La santificación es la obra de toda la vida. Con la multiplicación de nuestras oportunidades, aumentará nuestra experiencia y se acrecentará nuestro conocimiento. Llegaremos a ser fuertes para llevar responsabilidades, y nuestra madurez estará en relación con nuestros privilegios.

La planta crece al recibir lo que Dios ha provisto para sustentar su vida. Hace penetrar sus raíces en la tierra. Absorbe la luz del sol, el rocío y la lluvia. Recibe las propiedades vitalizadoras del aire. Así el cristiano ha de crecer cooperando con los agentes divinos. Sintiendo nuestra impotencia, hemos de aprovechar todas las oportunidades que se nos dan para adquirir una experiencia más amplia.

Así como la planta se arraiga en el suelo, así hemos de arraigarnos profundamente en Cristo. Así como la planta recibe la luz del sol, el rocío y la lluvia, hemos de abrir nuestro corazón al Espíritu Santo. Ha de hacerse la obra, "no con ejército, ni con fuerza, sino con mi espíritu, ha dicho Jehová de los ejércitos".* Si conservamos nuestra mente fija en Cristo, él vendrá a nosotros "como la lluvia, como la lluvia tardía y temprana a la tierra". Como el Sol de justicia, se levantará sobre nosotros, "y en sus alas traerá salud". Floreceremos "como lirio". Seremos "vivificados como trigo", y floreceremos "como la vid".* Al depender constantemente de Cristo como nuestro Salvador personal, creceremos en él en todas las cosas, en Aquel que es la cabeza.

El trigo desarrolla "primero hierba, luego espiga, después grano lleno en la espiga". El objeto del agricultor al sembrar la semilla y cultivar la planta creciente es la producción de grano. Desea pan para el hambriento y semilla para las cosechas futuras. Así también el Agricultor divino espera una cosecha como premio de su labor y sacrificio. Cristo está tratando de reproducirse a sí mismo en el corazón de los hombres; y esto lo hace mediante los que creen en él. El objeto de la vida cristiana es llevar fruto, la reproducción del carácter de Cristo en el creyente, para que ese mismo carácter pueda reproducirse en otros.

La planta no germina, crece o da fruto para sí misma, sino que "da simiente al que siembra, y pan al que come".* Así ningún hombre ha de vivir para sí mismo. El cristiano está en el mundo como representante de Cristo, para la salvación de otras almas.

No puede haber crecimiento o fructificación en la vida que se centraliza en el yo.
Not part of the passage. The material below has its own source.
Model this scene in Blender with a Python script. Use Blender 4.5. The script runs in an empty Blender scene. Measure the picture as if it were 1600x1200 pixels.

Si habéis aceptado a Cristo como a vuestro Salvador personal, habéis de olvidar vuestro yo, y tratar de ayudar a otros. Hablad del amor de Cristo, de su bondad. Cumplid con todo deber que se presente. Llevad la carga de las almas sobre vuestro corazón, y por todos los medios que estén a vuestro alcance tratad de salvar a los perdidos.

A medida que recibáis el Espíritu de Cristo -el espíritu de amor desinteresado y de trabajo por otros-, iréis creciendo y dando frutos. Las gracias del Espíritu madurarán en vuestro carácter. Se aumentará vuestra fe, vuestras convicciones se profundizarán, vuestro amor se perfeccionará. Reflejaréis más y más la semejanza de Cristo en todo lo que es puro, noble y bello.

"El fruto del Espíritu es: caridad, gozo, paz, tolerancia, benignidad, bondad, fe, mansedumbre, templanza".* Este fruto nunca puede perecer, sino que producirá una cosecha, según su género, para vida eterna.

"Cuando el fruto fuere producido, luego se mete la hoz, porque la siega es llegada". Cristo espera con un deseo anhelante la manifestación de sí mismo en su iglesia. Cuando el carácter de Cristo sea perfectamente reproducido en su pueblo, entonces vendrá él para reclamarlos como suyos.

Todo cristiano tiene la oportunidad no sólo de esperar sino de apresurar la venida de nuestro Señor Jesucristo.* Si todos los que profesan el nombre de Cristo llevaran fruto para su gloria, cuán prontamente se sembraría en todo el mundo la semilla del Evangelio. Rápidamente maduraría la gran cosecha final, y Cristo vendría para recoger el precioso grano.